Multicopper(II) Pyromellitate Compounds: Self-Assembly Synthesis, Structural Topologies, and Magnetic Features

Self-assembly syntheses based on the reactions, in aqueous solution at room temperature, of copper(II) nitrate, triethanolamine (H3tea), pyromellitic acid (H4pma), and ammonia or its derivatives (methylamine, ethylamine) give rise to the new Cu(II) 2D [Cu2(μ6-pma)(NH3)4]n·2nH2O (1) and 3D [Cu2(μ-H2O)2(μ4-pma)(MeNH2)4]n (2) coordination polymers and the dimer [Cu2(μ2-pma)(H3tea)2(EtNH2)2] (3). A crucial synthetic and structural role is played by ammonia and its derivatives, acting also as pH regulators. 1−3 have been isolated as air-stable crystalline solids and characterized by IR spectroscopy and elemental and single-crystal X-ray diffraction analyses, the latter showing the formation of infinite 2D (1) and 3D (2) metal−organic frameworks or discrete dimeric blocks (3) adopting distinct structural topologies.
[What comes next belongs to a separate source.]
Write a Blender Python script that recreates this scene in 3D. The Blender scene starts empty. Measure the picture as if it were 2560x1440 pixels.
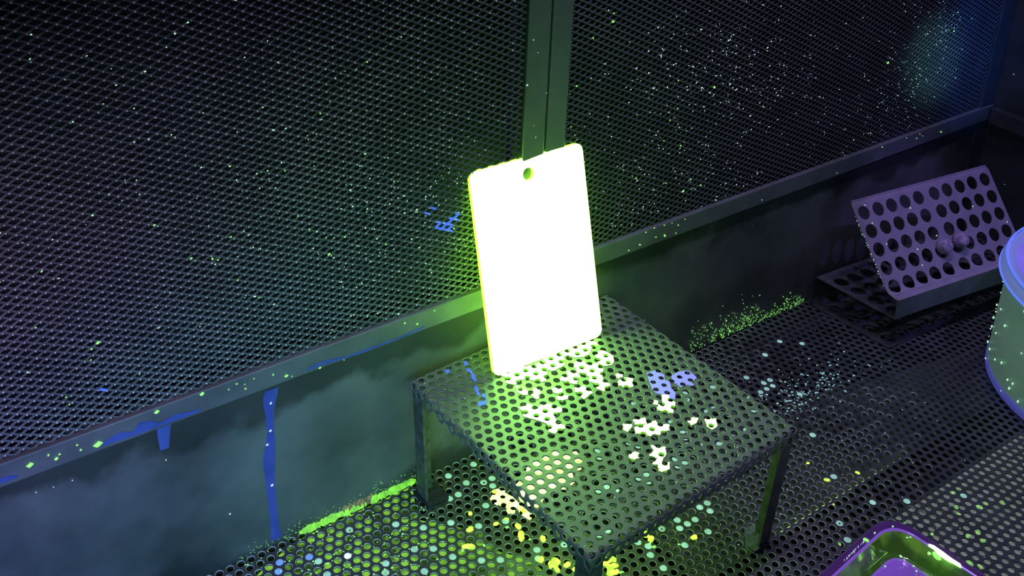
import bpy, math, random
import numpy as np
from mathutils import Matrix, Vector, noise
random.seed(7); RNG = np.random.default_rng(7)
D = bpy.data; SC = bpy.context.scene; COL = SC.collection

# ---------------------------------------------------------------- camera
CAMZ = 0.7541637684
R = np.array([[0.828916152558396, -0.5586063104066818, 0.029274596523600732],
              [-0.19565771332065618, -0.338570140066842, -0.9203740106463518],
              [0.5240382345267545, 0.7571850832055216, -0.38994189121602396]])
FPX, CX, CY = 2647.675, 1217.65, 192.15
cam = D.cameras.new('camera'); co = D.objects.new('camera', cam); COL.objects.link(co)
cam.sensor_fit = 'HORIZONTAL'; cam.sensor_width = 36.0
cam.lens = FPX / 2560 * 36.0
cam.shift_x = (1280 - CX) / 2560; cam.shift_y = -(720 - CY) / 2560
cam.clip_start = 0.01; cam.clip_end = 50
M = Matrix.Identity(4)
for i in range(3):
    M[i][0] = R[0][i]; M[i][1] = -R[1][i]; M[i][2] = -R[2][i]
M[2][3] = CAMZ
co.matrix_world = M
SC.camera = co
# ---------------------------------------------------------------- world, lamps, exposure
w = D.worlds.new('world'); SC.world = w; w.use_nodes = True
w.node_tree.nodes['Background'].inputs[0].default_value = (0.25, 0.35, 0.6, 1)
w.node_tree.nodes['Background'].inputs[1].default_value = 0.012
SC.view_settings.view_transform = 'Standard'; SC.view_settings.look = 'None'
SC.view_settings.exposure = 0.0; SC.view_settings.gamma = 1.0
SC.view_settings.use_curve_mapping = False

def area(name, loc, target, size, size_y, color, power, spread=180):
    l = D.lights.new(name, 'AREA'); l.shape = 'RECTANGLE'; l.size = size; l.size_y = size_y
    l.color = color; l.energy = power; l.spread = math.radians(spread)
    o = D.objects.new(name, l); COL.objects.link(o); o.location = loc
    o.rotation_euler = (Vector(target) - Vector(loc)).to_track_quat('-Z', 'Y').to_euler()
    return o
def spot(name, loc, target, angle, blend, color, power, radius=0.02):
    l = D.lights.new(name, 'SPOT'); l.spot_size = math.radians(angle); l.spot_blend = blend
    l.color = color; l.energy = power; l.shadow_soft_size = radius
    o = D.objects.new(name, l); COL.objects.link(o); o.location = loc
    o.rotation_euler = (Vector(target) - Vector(loc)).to_track_quat('-Z', 'Y').to_euler()
    return o
# unseen black lights, then coloured fill and glint spots added for the tints
area('unseen_blacklight_area', (0.72, 0.50, 1.25), (0.72, 0.46, 0.0), 0.60, 0.03, (0.62, 0.52, 1.0), 1.25, 90)
spot('unseen_blacklight_spot', (-0.25, -0.10, 0.65), (0.20, 0.684, 0.20), 42, 1.0, (0.60, 0.68, 1.0), 7.5, 0.03)
spot('green_fill', (0.42, 0.02, 0.45), (0.48, 0.68, 0.25), 54, 1.0, (0.24, 1.0, 0.24), 2.2, 0.05)  # added green fill for post and mesh, no reflector there
spot('olive_fill', (0.30, 0.22, 0.34), (0.43, 0.677, 0.07), 46, 1.0, (0.42, 1.0, 0.10), 1.0, 0.04)  # added yellow-green fill on the kick sheet, no reflector there
spot('teal_fill', (0.14, 0.15, 0.26), (0.31, 0.677, 0.04), 66, 1.0, (0.14, 0.66, 0.76), 3.2, 0.04)  # added teal fill on the kick sheet
spot('blue_fill', (-0.10, 0.20, 0.16), (0.10, 0.677, 0.03), 80, 1.0, (0.08, 0.36, 1.0), 4.2, 0.04)  # added blue fill, left end of the kick sheet
spot('violet_fill', (-0.30, 0.20, 0.50), (0.03, 0.684, 0.25), 40, 1.0, (0.80, 0.28, 1.0), 3.6, 0.04)  # added violet fill on the left mesh
spot('violet_rack_fill', (0.98, 0.25, 0.85), (1.09, 0.60, 0.09), 20, 0.5, (0.33, 0.22, 1.0), 5.6, 0.006)  # added spot that tints the rack panel violet
spot('blue_fill_right', (0.95, 0.10, 0.75), (1.215, 0.684, 0.285), 15, 1.0, (0.03, 0.20, 1.0), 13.0, 0.02)  # added blue glow on the right mesh and its backing
spot('teal_glint', (0.80, 0.05, 0.70), (1.135, 0.684, 0.285), 9, 1.0, (0.30, 0.85, 0.85), 11.0, 0.01)  # added spot drawing a reflected streak on the mesh
spot('teal_floor_glint', (0.55, -0.2, 0.80), (0.905, 0.535, 0.0), 8, 1.0, (0.35, 0.85, 0.85), 5.0, 0.01)  # added spot drawing the reflected streak on the grating

# ---------------------------------------------------------------- rays: a pixel of the photograph to a point on a real plane
def ray(x, y): return R.T @ np.array([(x - CX) / FPX, (y - CY) / FPX, 1.0])
O0 = np.array([0, 0, CAMZ])
def atz(x, y, z=0.0):
    r = ray(x, y); return O0 + r * ((z - CAMZ) / r[2])
def aty(x, y, Y):
    r = ray(x, y); return O0 + r * (Y / r[1])
def atplane(x, y, p, n):
    r = ray(x, y); return O0 + r * (((p - O0) @ n) / (r @ n))
def px(P):
    q = (np.atleast_2d(P) - O0) @ R.T
    return np.c_[FPX * q[:, 0] / q[:, 2] + CX, FPX * q[:, 1] / q[:, 2] + CY]

# ---------------------------------------------------------------- helpers
def mat(name, color, rough=0.5, metal=0.0, noise_amt=0.0, nscale=40, bump=0.0, bscale=400, color2=None, spec=0.5,
        emis=None, estr=0.0, enoise=None, coat=0.0, lo=0.35, hi=0.65):
    m = D.materials.new(name); m.use_nodes = True; nt = m.node_tree; b = nt.nodes['Principled BSDF']
    b.inputs['Base Color'].default_value = (*color, 1); b.inputs['Roughness'].default_value = rough
    b.inputs['Metallic'].default_value = metal; b.inputs['Specular IOR Level'].default_value = spec
    b.inputs['Coat Weight'].default_value = coat
    geo = nt.nodes.new('ShaderNodeNewGeometry')
    def nz(sc, det=4):
        n = nt.nodes.new('ShaderNodeTexNoise'); n.inputs['Scale'].default_value = sc; n.inputs['Detail'].default_value = det
        nt.links.new(geo.outputs['Position'], n.inputs['Vector']); return n
    if noise_amt > 0 or color2:
        n = nz(nscale); r = nt.nodes.new('ShaderNodeValToRGB')
        c2 = color2 or tuple(c * (1 - noise_amt) for c in color)
        r.color_ramp.elements[0].color = (*c2, 1); r.color_ramp.elements[0].position = lo
        r.color_ramp.elements[1].color = (*color, 1); r.color_ramp.elements[1].position = hi
        nt.links.new(n.outputs['Fac'], r.inputs['Fac']); nt.links.new(r.outputs['Color'], b.inputs['Base Color'])
    if bump > 0:
        n = nz(bscale, 3); bp = nt.nodes.new('ShaderNodeBump'); bp.inputs['Strength'].default_value = bump
        bp.inputs['Distance'].default_value = 0.001
        nt.links.new(n.outputs['Fac'], bp.inputs['Height']); nt.links.new(bp.outputs['Normal'], b.inputs['Normal'])
    if emis:
        b.inputs['Emission Color'].default_value = (*emis, 1); b.inputs['Emission Strength'].default_value = estr
        if enoise:
            n = nz(enoise[0], 3); r = nt.nodes.new('ShaderNodeMapRange')
            r.inputs['From Min'].default_value = enoise[1]; r.inputs['From Max'].default_value = enoise[2]
            r.inputs['To Min'].default_value = estr * enoise[3]; r.inputs['To Max'].default_value = estr
            nt.links.new(n.outputs['Fac'], r.inputs['Value']); nt.links.new(r.outputs['Result'], b.inputs['Emission Strength'])
    return m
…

The structures are further extended through numerous H-bonding interactions to give 3D (1, 2) and 1D (3) hydrogen bonded supramolecular assemblies. Magnetic susceptibility measurements reveal weak antiferromagnetic coupling between the copper(II) ions. Compound 1 follows the Bleaney−Bowers dinuclear model, 2 the antiferromagnetic chain model, and 3 the Curie−Weiss law. The weak magnetic coupling is explained in terms of the poor overlap between the magnetic orbitals centered at the copper(II) ions through the bridging ligands.